DATASET ENTRIES:

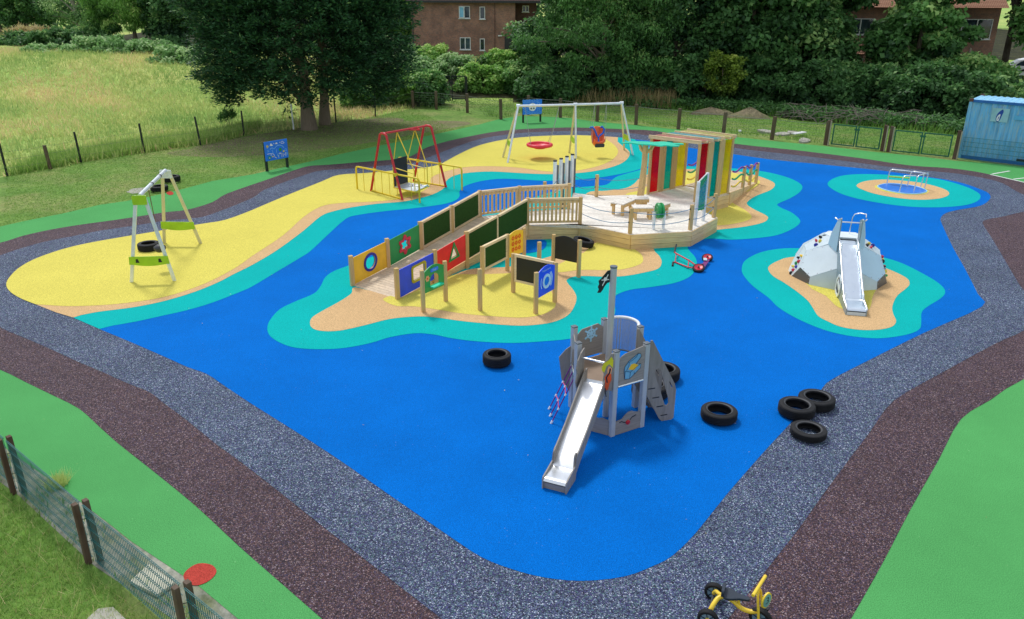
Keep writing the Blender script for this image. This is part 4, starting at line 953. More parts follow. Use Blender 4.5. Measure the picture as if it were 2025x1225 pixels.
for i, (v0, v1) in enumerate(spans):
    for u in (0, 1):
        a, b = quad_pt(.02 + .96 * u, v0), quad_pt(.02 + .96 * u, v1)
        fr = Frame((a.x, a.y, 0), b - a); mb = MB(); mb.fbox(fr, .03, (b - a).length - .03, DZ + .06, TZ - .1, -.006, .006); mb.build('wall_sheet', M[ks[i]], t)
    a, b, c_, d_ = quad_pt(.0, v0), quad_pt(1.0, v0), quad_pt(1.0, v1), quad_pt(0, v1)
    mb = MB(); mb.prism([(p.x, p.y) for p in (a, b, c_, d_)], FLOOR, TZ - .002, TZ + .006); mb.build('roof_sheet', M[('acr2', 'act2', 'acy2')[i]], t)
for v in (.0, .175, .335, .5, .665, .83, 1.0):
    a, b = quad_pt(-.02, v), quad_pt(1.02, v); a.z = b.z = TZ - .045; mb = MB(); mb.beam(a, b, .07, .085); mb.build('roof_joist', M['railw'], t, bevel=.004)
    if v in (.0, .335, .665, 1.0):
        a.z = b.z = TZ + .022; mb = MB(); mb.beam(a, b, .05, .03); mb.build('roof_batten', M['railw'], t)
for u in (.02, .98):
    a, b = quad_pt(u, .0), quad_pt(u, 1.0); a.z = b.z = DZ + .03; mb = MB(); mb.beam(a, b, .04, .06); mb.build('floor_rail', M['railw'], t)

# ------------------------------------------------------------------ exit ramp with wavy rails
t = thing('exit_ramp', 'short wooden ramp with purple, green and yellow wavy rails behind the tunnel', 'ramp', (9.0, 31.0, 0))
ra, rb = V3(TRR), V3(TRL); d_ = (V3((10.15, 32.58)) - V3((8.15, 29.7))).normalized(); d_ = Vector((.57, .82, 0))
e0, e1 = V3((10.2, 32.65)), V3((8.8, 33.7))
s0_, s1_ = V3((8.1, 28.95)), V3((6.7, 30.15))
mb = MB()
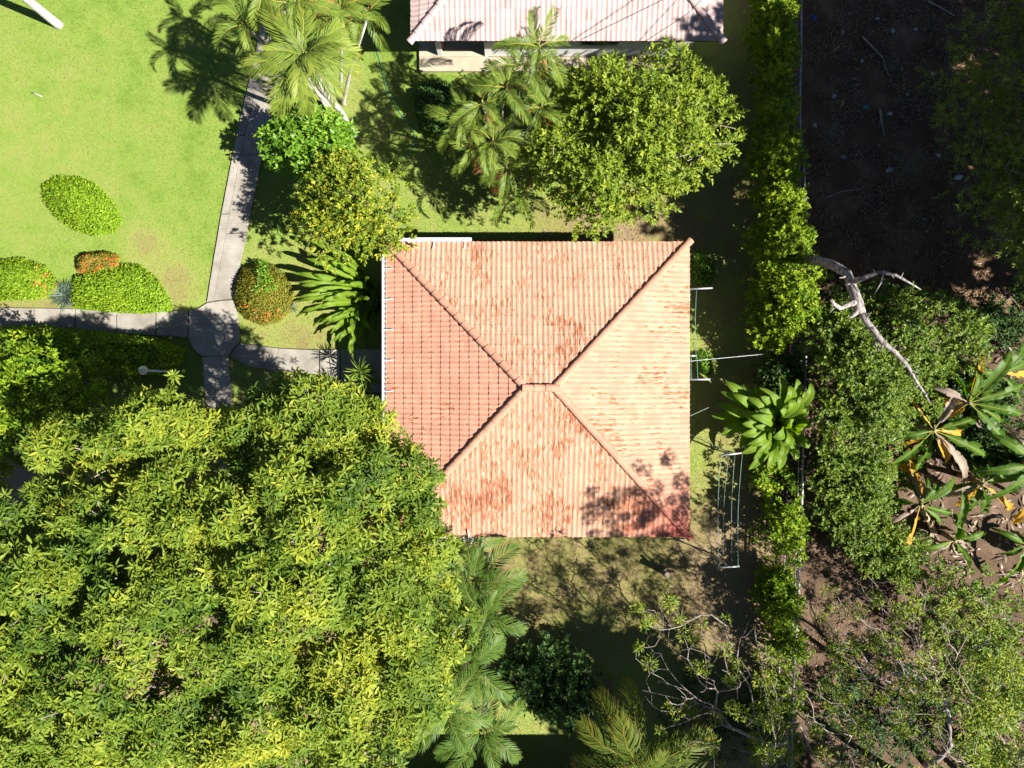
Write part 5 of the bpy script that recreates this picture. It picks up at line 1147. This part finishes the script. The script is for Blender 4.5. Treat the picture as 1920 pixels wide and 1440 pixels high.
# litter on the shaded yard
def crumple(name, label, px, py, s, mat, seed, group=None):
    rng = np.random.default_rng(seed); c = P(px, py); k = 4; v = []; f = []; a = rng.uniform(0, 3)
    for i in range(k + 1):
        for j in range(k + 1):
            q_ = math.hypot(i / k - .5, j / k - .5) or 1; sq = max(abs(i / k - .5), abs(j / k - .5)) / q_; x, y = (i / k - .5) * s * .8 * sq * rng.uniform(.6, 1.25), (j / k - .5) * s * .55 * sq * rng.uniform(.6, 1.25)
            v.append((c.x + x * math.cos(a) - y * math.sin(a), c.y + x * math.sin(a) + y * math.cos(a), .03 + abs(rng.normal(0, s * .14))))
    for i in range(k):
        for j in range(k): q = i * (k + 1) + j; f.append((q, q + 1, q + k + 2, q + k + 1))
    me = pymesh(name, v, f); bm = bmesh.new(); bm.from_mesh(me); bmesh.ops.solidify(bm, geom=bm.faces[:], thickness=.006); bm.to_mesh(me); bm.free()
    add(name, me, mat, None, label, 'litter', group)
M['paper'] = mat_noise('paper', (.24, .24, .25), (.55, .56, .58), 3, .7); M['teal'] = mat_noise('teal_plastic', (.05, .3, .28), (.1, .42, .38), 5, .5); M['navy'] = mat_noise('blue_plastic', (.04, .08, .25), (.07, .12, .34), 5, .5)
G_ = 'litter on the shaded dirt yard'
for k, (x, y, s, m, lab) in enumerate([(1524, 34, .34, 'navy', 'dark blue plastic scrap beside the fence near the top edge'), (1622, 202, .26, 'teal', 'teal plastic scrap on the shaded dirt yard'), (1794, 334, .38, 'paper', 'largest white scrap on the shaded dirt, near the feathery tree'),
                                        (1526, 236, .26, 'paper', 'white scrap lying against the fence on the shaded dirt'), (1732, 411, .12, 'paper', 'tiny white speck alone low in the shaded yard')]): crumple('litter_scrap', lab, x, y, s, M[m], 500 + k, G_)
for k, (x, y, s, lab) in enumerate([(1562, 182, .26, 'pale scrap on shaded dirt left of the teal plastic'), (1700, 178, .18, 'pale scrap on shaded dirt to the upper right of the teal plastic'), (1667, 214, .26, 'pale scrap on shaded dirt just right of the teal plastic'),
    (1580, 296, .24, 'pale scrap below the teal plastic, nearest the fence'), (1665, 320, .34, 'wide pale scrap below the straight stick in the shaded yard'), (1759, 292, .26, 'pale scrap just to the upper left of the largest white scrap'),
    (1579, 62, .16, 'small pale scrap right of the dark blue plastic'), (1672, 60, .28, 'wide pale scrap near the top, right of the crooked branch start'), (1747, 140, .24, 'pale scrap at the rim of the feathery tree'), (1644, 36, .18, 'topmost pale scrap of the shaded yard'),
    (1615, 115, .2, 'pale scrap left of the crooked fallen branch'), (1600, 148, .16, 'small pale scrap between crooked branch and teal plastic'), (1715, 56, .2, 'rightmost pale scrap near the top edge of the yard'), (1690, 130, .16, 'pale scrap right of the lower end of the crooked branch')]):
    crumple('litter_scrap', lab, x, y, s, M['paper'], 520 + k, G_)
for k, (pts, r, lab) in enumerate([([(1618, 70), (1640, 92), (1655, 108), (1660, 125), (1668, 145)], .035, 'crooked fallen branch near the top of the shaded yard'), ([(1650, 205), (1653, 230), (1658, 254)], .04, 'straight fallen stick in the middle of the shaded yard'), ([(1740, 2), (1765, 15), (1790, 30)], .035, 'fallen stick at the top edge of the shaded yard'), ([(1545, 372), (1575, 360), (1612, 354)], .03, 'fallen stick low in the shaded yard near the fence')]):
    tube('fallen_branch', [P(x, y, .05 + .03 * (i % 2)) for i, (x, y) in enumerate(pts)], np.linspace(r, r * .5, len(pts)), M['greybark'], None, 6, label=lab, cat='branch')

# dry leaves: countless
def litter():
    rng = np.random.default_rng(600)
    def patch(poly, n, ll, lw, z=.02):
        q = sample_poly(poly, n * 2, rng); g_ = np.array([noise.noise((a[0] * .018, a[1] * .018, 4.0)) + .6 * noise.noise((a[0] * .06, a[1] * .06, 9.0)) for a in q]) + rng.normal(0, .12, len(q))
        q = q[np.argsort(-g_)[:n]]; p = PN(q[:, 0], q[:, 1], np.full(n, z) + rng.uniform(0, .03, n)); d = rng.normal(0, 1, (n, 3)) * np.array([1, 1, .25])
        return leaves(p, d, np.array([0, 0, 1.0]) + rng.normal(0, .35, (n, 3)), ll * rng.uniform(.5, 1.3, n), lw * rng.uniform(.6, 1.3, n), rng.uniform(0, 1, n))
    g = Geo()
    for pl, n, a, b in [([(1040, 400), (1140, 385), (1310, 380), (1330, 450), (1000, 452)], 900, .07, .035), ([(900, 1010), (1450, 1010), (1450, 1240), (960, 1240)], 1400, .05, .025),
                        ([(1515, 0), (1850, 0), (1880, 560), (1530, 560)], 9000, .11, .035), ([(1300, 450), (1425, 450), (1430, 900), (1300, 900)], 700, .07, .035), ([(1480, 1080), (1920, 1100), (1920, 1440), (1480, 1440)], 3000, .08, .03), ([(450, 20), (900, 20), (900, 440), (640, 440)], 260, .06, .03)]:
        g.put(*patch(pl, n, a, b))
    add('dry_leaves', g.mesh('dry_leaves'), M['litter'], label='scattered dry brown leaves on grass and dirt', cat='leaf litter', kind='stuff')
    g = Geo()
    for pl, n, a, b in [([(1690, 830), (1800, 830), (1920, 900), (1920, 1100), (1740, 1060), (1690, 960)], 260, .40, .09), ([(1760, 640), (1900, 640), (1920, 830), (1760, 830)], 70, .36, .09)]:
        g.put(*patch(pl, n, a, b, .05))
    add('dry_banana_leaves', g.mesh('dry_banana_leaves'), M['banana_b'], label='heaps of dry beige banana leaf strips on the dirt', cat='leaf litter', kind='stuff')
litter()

* * *

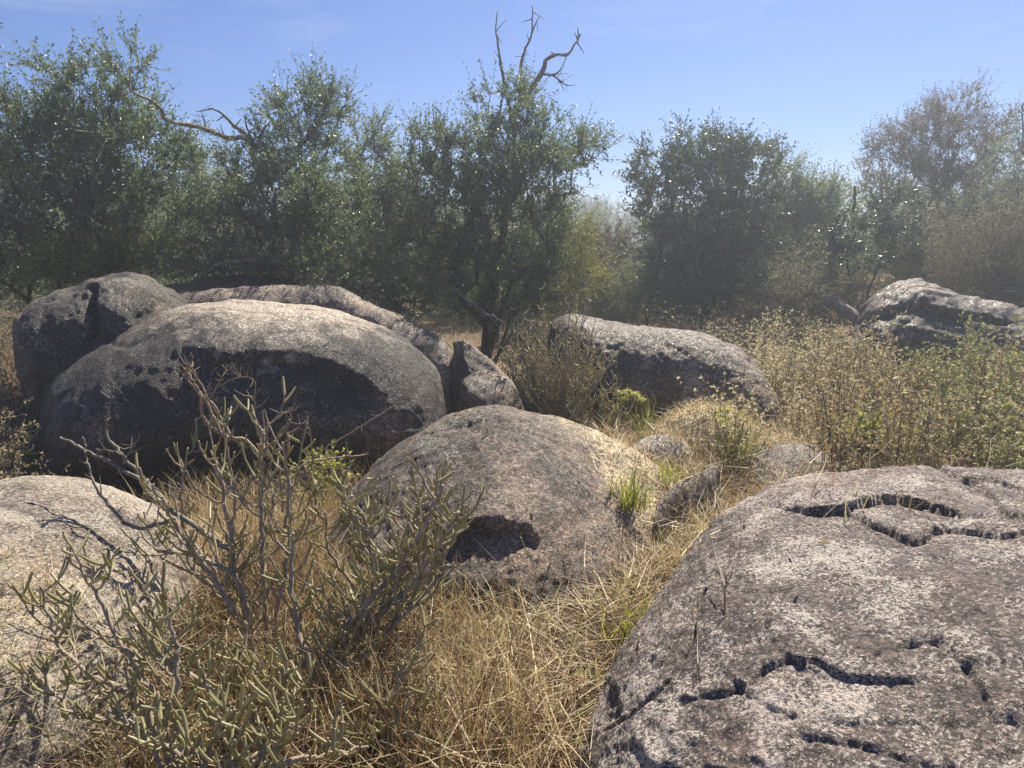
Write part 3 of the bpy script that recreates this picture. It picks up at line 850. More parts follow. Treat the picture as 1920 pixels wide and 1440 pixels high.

YOUR GOAL: Above are the entries. Output exactly the lines beginning with the line that has "Keep writing the" and ending with the line that has "a, b = quad_pt(u, .0), quad_pt(u, 1.0);".

SOLUTION FOR THIS EXERCISE:
Keep writing the Blender script for this image. This is part 4, starting at line 953. More parts follow. Use Blender 4.5. Measure the picture as if it were 2025x1225 pixels.
for i, (v0, v1) in enumerate(spans):
    for u in (0, 1):
        a, b = quad_pt(.02 + .96 * u, v0), quad_pt(.02 + .96 * u, v1)
        fr = Frame((a.x, a.y, 0), b - a); mb = MB(); mb.fbox(fr, .03, (b - a).length - .03, DZ + .06, TZ - .1, -.006, .006); mb.build('wall_sheet', M[ks[i]], t)
    a, b, c_, d_ = quad_pt(.0, v0), quad_pt(1.0, v0), quad_pt(1.0, v1), quad_pt(0, v1)
    mb = MB(); mb.prism([(p.x, p.y) for p in (a, b, c_, d_)], FLOOR, TZ - .002, TZ + .006); mb.build('roof_sheet', M[('acr2', 'act2', 'acy2')[i]], t)
for v in (.0, .175, .335, .5, .665, .83, 1.0):
    a, b = quad_pt(-.02, v), quad_pt(1.02, v); a.z = b.z = TZ - .045; mb = MB(); mb.beam(a, b, .07, .085); mb.build('roof_joist', M['railw'], t, bevel=.004)
    if v in (.0, .335, .665, 1.0):
        a.z = b.z = TZ + .022; mb = MB(); mb.beam(a, b, .05, .03); mb.build('roof_batten', M['railw'], t)
for u in (.02, .98):
    a, b = quad_pt(u, .0), quad_pt(u, 1.0); a.z = b.z = DZ + .03; mb = MB(); mb.beam(a, b, .04, .06); mb.build('floor_rail', M['railw'], t)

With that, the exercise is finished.